Under the current rules a ‘Fair Play Tax’ is levied on all clubs that gain promotion to the Premier  League but make excessive losses in the process. When the rules were originally voted in, the 'Tax' was intended to be divided up between the Championship clubs that had complied with the rules. Crucially, the collection of the Fair Play Tax was subject to approval by the Premier League. This was because any club subject  to the Tax would be in Premier League when their accounts were scrutinised and the overspending confirmed. Consequently the Football needed to rely on the Premier League to approve the concept.  Some time after the rules were introduced, the Premier League advised that they did not support the intended redistribution of funds under the Fair Play Tax proposal; the Premier League decided that the Tax would go to charity rather than the clubs.

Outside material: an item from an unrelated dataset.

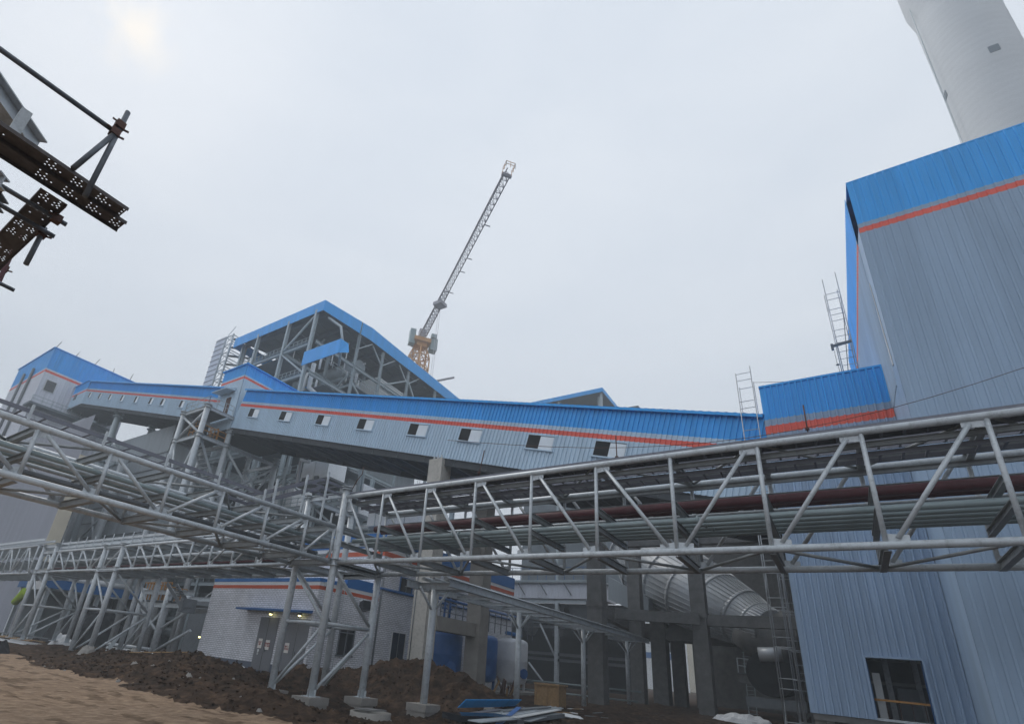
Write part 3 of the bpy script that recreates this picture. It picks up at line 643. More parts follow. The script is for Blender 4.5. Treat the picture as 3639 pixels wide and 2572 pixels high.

The Premier League have never formally announced why they decided to overrule the Football League. However at an FFP Forum last week, the Premier League Finance Director Javed Khan was asked why the Premier League had made the change. His answer was less than convincing and he explained that there is a system of carefully constructed ‘Solidarity’ payments in place with the Championship which would be disturbed and undermined if the Fair Play Tax were to be re-allocated to the member clubs.  Like much of the audience, the Championship representative at the Forum didn’t appear to be entirely won over by Khan’s rather vague response.

The Premier League head Richard Scudamore has publicly stated that he believes the Championship FFP rules are ‘unsustainable’. Scudamore’s comments were made in March when the proposed rule-changes were first being discussed; they appear to have been designed at appeal to the clubs near the relegation-zone rather than attempt to influence the voting. However, one can’t help but feel that the rules are more likely to be truly ‘unsustainable’ if the powerful PL Head describes them as such.

If the situation wasn’t bad enough, the BBC recently reported that the Premier League will now not even help the Football League collect the Fair Play Tax. Rather than deduct the funds from the TV payments, it seems the Football League will be required to send QPR and Leicester a bill and simply hope that they pay-up.  Although QPR will probably end up with a bill for around £30m-£35m, owner Tony Fernandes told the GuardianWill we fight the fine? What do you think? After all we’ve been through, it’s my middle name: ‘Fight it’ Fernandes”.  It seems that the Football League will now have to embark on a costly legal battle to collect the ‘Tax’ – and all so that they can pay it over to charity (at the insistence of the Premier League). It remains to be seen whether the Football League feel it is worth the effort.

This affair illustrates the difficult relationship that clubs and many football organisations outside the Premier League have with their wealthy benefactor.  In what is often a rather feudal relationship, the Premier League controls the way cash ‘trickles-down’. Essentially, if the Premier League want something, then we can be fairly sure that it is going to happen. This was well illustrated by the introduction of the Elite Player Performance Plan – a system which the Guardian maintained was only introduced via ‘blackmail’ of the Football League. 

The Premier League is hugely powerful and controls the purse-strings of English Football to such an extent that few individuals or organisations feel secure enough to challenge them. The silence from clubs and the Football League and its member clubs over the Premier League’s handling of the Fair Play Tax has been particularly telling.  

The PL introduced their own spending constraints model only following governmental pressure. The 2012/13 Commons Select Committee on Football Governance threatened to impose club licensing and reported ”Most fundamentally, the financial proposals were hugely disappointing, with the only real positive development being the eventual introduction of Financial Fair Play rules despite the football authorities’ reluctance’. It will be interesting to see whether the government takes a position on the Premier League’s lack of support for the Football League’s attempts to control overspending.